For a number of years now, I have been leaving North Carolina in late summer for a weekend trip to Ohio. My visit is work-related, but it's Kingdom work. I am a pro-staffer for Ironman Outdoors. We do hunting retreats for men around the country with the purpose of connecting men to Christ through the outdoors. As summer starts to wind down, we start preparing for the fall hunting retreats with work weekends. Today as I'm writing this, I have just returned from a work weekend trip where I have spent a few days in the woods and fields of Ohio. My body and my back are sore but my Spirit and my mind are refreshed.
Hard work does a body good. And this work is a fantastic diversion from my normal job which is mostly done at a desk. You seldom get views like those seen in the pics below from a desk. There was a pack of men that descended on Ohio this weekend along with me to prepare for our guests next month. We tilled and planted food crops, built and moved stands, and assembled new stands. The work started as the sun came up and ended when the sun went down making for long days in the summer sun.
The company of men surrounding you on work weekends like this makes the work seem like play. These are the kind of men that make you a better man. They are the type of men you hope your daughter marries someday. The type of men you pray your sons grows into. God-fearing men. Men with strong convictions. Men who follow hard after Jesus. Normal, unassuming men. "Others-minded" men. Engineers and salesmen. Factory workers and career soldiers. Men who know how to run tractors and equipment and know what it takes to make a crop grow. All of them Kingdom minded and working hard for the Kingdom in their respective fields. Not one of them perfect and willing to tell you so.The transparency of the men who make up the ranks of Ironman Outdoors staffers might be shocking in some church cultures. It is part of what makes the ministry unique. All of our hunting retreats end each night with a manhood discussion. It is not a Sunday school lesson or a sermon. It's an authentic conversation about what it means to live as a godly father and a godly husband and how we strive, though imperfectly, to do both.
As we sat around the table eating together on our last night in Ohio, a manhood discussion of sorts was taking place. A grandfather was talking about the trouble his sixteen-year-old grandson was constantly getting into. He was praying for him continually and trying to mentor him, but not seeing much change. A new fellow who came with a pro-staffer from South Carolina was telling the group about the forgiveness God gave him for his wife. He said it healed their marriage. We talked about obedience and what it means to be a true disciple of Christ. Still, others spoke about the challenges of their work and home lives.
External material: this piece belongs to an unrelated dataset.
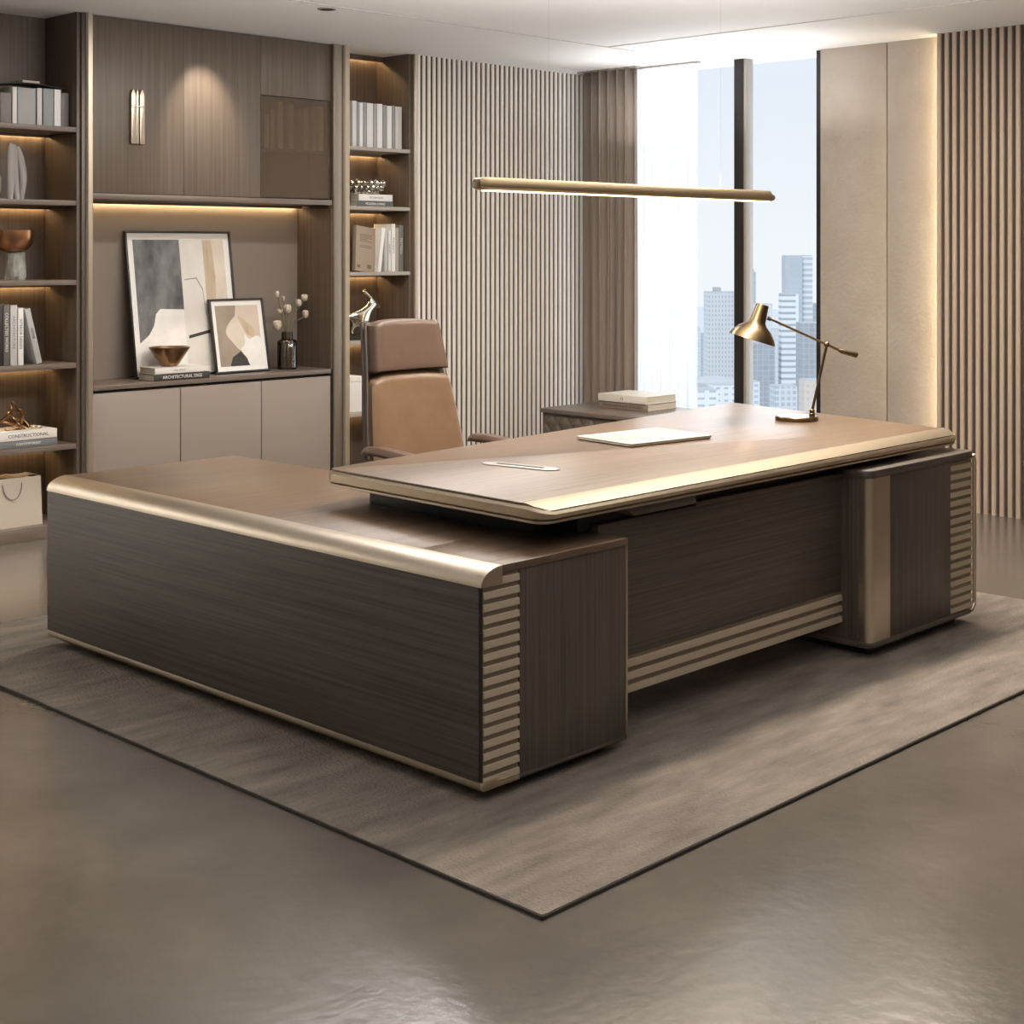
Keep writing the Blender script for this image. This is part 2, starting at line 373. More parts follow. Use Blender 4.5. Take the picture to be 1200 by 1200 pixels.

In the coming months, as we circle up retreat guests in the living room after dinner, I have no doubt many of these stories will be told again. It's part of what we call "taking off our camo." All of us struggle with similar things and hurt in similar ways but pretend like we don't. We wear "camo" in hopes people won't see the real us. Taking off our camo means leading with vulnerability in the manhood discussions. It means sharing our own struggles and brokenness while pointing to the Savior who overcomes it all. All the while leaning on the Holy Spirit to do the work only he can do. We just plant the seeds.
Our job as pro-staffers, much like our job as disciples, is to just show up and do the work. Then when the work is done, we pray over the fields and we pray over the stands. We pray that God moves in powerful ways through the manhood discussions. And then we depend on God for the increase.